For more than two months, employees of the Ministry of Transportation responsible for administering driving exams have been on strike, protesting plans to privatize their positions.

That’s left tens of thousands of Israelis unable to receive their driver’s licenses. As the strike has dragged on, however, driving instructors have also felt the pinch, with students pushing off lessons until the strike is resolved.

Now, nine weeks after the strike began, hundreds of driving instructors are fighting back against the strike with a unique form of protest.

On Thursday, instructors from across the country converged on Highway 1, the main traffic artery between Jerusalem and Tel Aviv to block the road in protest of the ongoing strike and the government’s failure to take decisive action to end it.

But while blocking roads in protest is hardly new, the instructors decided to add a spin on the old idea, one in keeping with their profession.

Hundreds of instructors drove from Latrun to Jerusalem – but at a snail’s pace, effectively blocking all traffic and creating huge jams.

One of the protesting instructors, Fabian Orlansky from Ariel, explained the reasoning behind the demonstration.

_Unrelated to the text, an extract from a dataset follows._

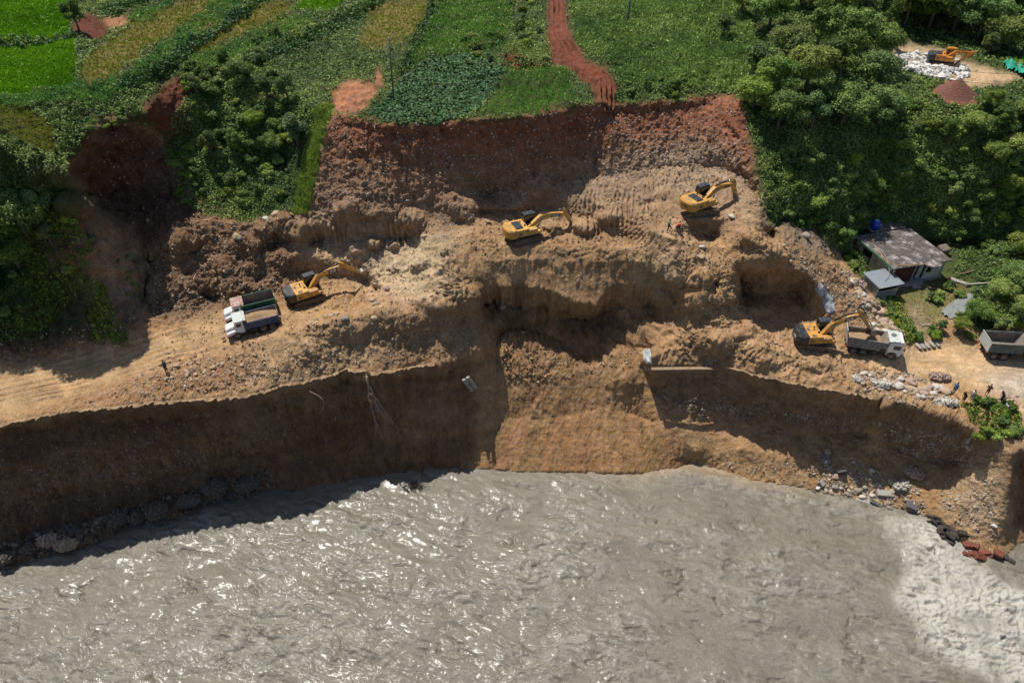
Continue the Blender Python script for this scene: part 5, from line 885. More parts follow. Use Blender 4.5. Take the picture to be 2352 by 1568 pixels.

“The strike has already been going on for nine weeks, and that’s a long time. Students who were already supposed to apply for their tests have stopped taking classes, and rightly so. If I were in their place I would stop until I knew what was happening and that’s precisely what I do; the students and teachers work hard for their money.”

The driving testers’ union issued a statement in response to Thursday’s protest.

“The idea to privatize [our positions] is terrible and unrealistic,” the statement read. “Any change they want to make can be done in the existing framework, there’s no reason to outsource it. Today we’re doing the work and the amount of tests that they are requesting from contracted workers to do in the future, and with good service, too. Without any economic considerations about what the contractors will do; we think that the state cannot give up governmental authority and hand this over to private hands.”